In her recent memoir, Uncanny Valley, tech reporter Anna Weiner exposes the underbelly of these issues that have been plaguing the industry from her firsthand perspective. Weiner recalls leaving her job at a literary agency to pursue a more progressive career path in Silicon Valley. She describes being attracted to the many advantages that startup culture offered, not only a much higher salary, but also the opportunity to work for companies that use data to shift cultural trends and movements. She describes the allure of a faster paced environment, the need she felt to inject more excitement into her professional life.

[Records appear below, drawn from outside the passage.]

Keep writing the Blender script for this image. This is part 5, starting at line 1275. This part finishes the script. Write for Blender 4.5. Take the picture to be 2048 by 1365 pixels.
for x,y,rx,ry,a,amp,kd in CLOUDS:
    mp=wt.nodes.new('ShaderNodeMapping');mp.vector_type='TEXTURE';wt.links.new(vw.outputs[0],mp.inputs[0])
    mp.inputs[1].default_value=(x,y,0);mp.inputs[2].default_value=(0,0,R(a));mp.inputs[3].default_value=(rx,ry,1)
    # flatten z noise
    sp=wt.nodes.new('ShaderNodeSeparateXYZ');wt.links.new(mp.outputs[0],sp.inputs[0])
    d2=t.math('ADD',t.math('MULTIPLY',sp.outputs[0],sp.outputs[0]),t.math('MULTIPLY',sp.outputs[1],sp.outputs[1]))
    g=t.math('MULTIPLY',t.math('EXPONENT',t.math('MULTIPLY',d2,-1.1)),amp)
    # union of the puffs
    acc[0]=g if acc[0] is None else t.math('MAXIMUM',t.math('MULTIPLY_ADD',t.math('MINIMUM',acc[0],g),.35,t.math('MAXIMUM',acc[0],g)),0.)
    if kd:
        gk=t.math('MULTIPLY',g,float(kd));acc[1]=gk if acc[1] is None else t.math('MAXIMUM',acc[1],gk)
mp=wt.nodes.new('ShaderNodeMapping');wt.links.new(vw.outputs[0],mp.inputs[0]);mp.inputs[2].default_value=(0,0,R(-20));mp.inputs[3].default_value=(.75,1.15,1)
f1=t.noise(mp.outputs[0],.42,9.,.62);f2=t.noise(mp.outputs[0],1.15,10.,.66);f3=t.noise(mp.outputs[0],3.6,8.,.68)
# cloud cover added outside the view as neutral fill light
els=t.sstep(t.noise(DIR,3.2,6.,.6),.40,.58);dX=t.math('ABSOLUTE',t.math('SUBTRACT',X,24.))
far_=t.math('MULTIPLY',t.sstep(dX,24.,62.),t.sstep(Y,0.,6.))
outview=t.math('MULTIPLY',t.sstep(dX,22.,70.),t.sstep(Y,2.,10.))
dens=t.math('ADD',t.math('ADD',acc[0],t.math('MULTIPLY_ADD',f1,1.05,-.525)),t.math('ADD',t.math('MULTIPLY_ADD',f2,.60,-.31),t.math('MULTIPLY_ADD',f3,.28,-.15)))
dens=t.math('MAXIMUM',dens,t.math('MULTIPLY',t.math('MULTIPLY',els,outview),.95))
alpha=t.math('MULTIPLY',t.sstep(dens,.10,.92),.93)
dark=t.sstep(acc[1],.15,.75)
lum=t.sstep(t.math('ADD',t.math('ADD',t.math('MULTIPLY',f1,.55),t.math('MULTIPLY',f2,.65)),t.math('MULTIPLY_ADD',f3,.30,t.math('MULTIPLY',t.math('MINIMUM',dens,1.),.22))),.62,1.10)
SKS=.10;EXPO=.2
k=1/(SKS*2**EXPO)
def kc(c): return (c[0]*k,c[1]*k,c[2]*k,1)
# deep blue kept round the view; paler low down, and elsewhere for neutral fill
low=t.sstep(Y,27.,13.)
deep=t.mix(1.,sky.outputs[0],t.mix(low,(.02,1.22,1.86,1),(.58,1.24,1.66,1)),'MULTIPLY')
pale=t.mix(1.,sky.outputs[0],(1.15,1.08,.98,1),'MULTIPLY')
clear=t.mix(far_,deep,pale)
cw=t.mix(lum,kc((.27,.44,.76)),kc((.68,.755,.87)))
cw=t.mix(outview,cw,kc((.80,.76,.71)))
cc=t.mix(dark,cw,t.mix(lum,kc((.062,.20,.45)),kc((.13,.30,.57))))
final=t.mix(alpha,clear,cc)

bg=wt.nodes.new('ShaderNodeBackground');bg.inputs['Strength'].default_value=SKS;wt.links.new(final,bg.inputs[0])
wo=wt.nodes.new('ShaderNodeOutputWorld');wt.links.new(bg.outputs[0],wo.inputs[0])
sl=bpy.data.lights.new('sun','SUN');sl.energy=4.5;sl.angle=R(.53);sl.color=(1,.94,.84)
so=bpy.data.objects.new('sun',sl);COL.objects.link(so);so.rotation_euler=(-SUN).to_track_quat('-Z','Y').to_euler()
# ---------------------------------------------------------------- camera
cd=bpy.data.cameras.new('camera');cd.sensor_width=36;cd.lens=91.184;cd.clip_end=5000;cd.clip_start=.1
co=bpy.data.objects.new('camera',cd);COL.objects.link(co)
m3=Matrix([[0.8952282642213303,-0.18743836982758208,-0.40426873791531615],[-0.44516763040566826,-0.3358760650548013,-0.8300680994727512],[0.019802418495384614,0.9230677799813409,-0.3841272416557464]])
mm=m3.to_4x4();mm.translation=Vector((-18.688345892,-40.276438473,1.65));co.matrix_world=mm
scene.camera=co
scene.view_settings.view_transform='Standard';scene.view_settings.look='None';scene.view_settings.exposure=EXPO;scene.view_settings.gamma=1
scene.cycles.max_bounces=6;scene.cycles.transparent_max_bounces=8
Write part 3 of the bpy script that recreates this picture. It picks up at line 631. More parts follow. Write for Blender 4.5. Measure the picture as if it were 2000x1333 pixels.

So in her mid twenties, Weiner leaves New York for a position at a business-to-business analytics startup in the San Francisco area, upending her life completely. The memoir not only tackles the shifts in her professional environment, but also examines the total culture shift that her move to California represents. She connects the rise of startup culture to the rising rent in the area, the transformation of San Francisco as a liberal city for artists to a prohibitively expensive enclave for the preposterously wealthy. She examines her place in this culture that has totally engulfed the city, and reflects on the civic implications of the movement that de-prioritizes human interaction. She revels in her higher salary that makes comfortable living feasible for her, while also lamenting how her peers participate in perilous consumerism.
From within the two tech firms that Weiner was employed by during her time in the Valley, she reports on the company cultures that animate these startup firms. She describes rampant sexism and a refusal on the behalf of upper level management to hire and promote females and people of color. She describes how femininity is devalued in the workplace, how she has trouble getting her male colleagues and clients to take her seriously. It is clear that her anxieties are shared by her small pool of female colleagues, who adopt male pseudonyms in their online client interactions in order to project authority and command respect. Weiner details the lip service that tech founders pay to workplace diversity, but exposes the lack of actual efforts toward inclusion.
The memoir is offers an incisive look at the larger moral quandaries plaguing the industry, including a ground-level examination of how Internet culture has become a pervasive medium that threatens the privacy of individuals while masquerading as a progressive force for equality and open access. She is not entirely critical of the industry, and doesn’t offer any calls to action in terms of bringing about its demise, but rather lays bare the strengths and weaknesses of startup culture and the products it produces. Weiner is deliberate in her recollection, offering specific insights into her experience rather than a general polemic about tech as a cultural institution. The strength of the memoir is Weiner’s ability to connect her personal experiences to their wider implications, to offer nuanced examinations of our society with linguistic acuity and razor sharp wit.